J’ai depuis grandi en tant qu’artiste et en tant que personne. J’avais l’habitude de me sentir mal d’utiliser des mannequins à la peau foncée... Plus maintenant. Aujourd’hui, j’ai moins peur de mettre mon identité au premier plan. Je la porte fièrement comme une marque d’honneur.

Récemment, je me suis inspirée des objets africains du quotidien. Par exemple, j’ai découpé une passoire en plastique aux couleurs vives que j’utilise pour préparer le thé et elle est portée comme un accessoire par des Masaïs. Au Kenya, un objet a 20 autres utilisations, et il défie la classe ou le groupe social. Nous stylisons les choses de manière exaltante, d’une façon que vous ne verrez jamais en Occident et qui est en constante évolution.

 

Voix de Nairobi

Nairobi traverse une renaissance créative. Premièrement, nous avons plus de créatrices femmes. Mon dernier atelier avait plus de femmes parmi ses participants que d’hommes – j’étais ravie. Ensuite, il y a notre musique, plus expérimentale que jamais. La valeur de la production s’est également améliorée. Les festivals culturels et les festivals gastronomiques sont partout. Les stylistes se focalisent de plus en plus sur les goûts locaux plutôt que la norme mondiale. Tout cela éveille le public à la valeur de la créativité.
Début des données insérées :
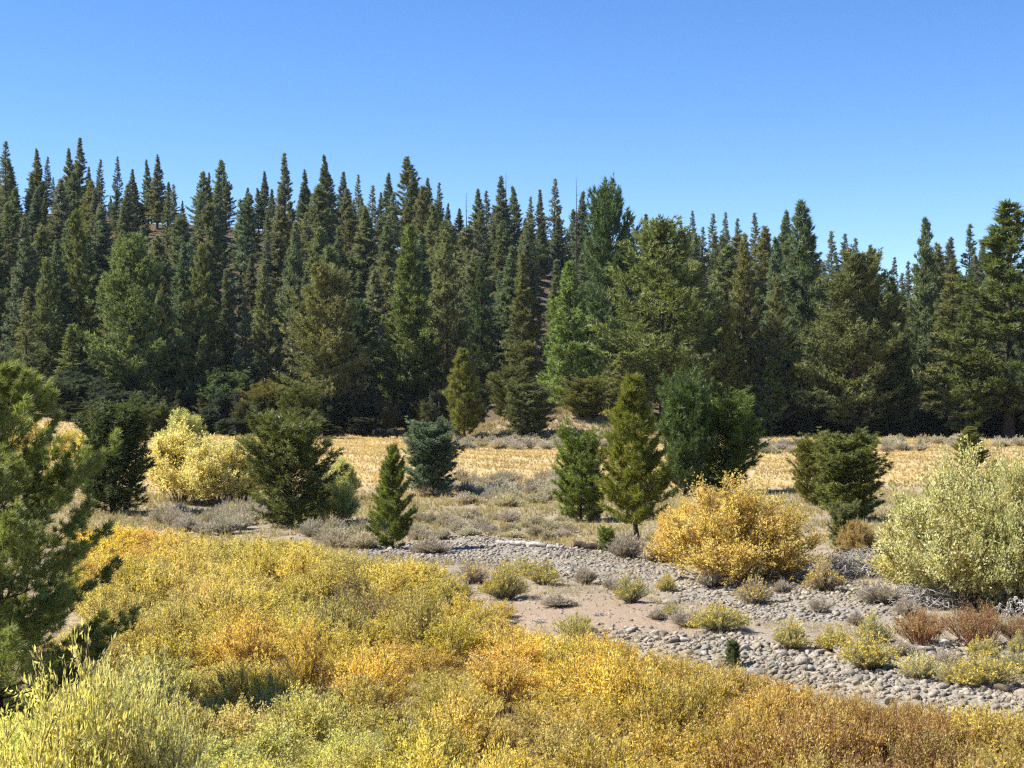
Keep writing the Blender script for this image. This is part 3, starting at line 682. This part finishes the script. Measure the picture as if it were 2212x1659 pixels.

Il y a dix ans, les gens pensaient qu’être photographe voulait dire être photojournaliste. En 2020, nos photos sont artistiques, créatives et visionnaires. Je veux que les gens sachent que l’Afrique a une grande capacité créatrice et qu’elle l’exploite.

Quand j’ai commencé ma carrière, tout le monde m’a dit que tous les emplois étaient déjà pris. Cela ne peut être plus éloigné de la vérité – il y a assez de parts de gâteau pour tout le monde. Je me réjouis des gains de n’importe quel créateur, et c’est pourquoi je dis toujours aux personnes désirant le devenir : « Nous avons besoin de vos voix ». L’art du récit est ancré dans la culture kenyane. La photographie est une autre forme de récit – la vôtre.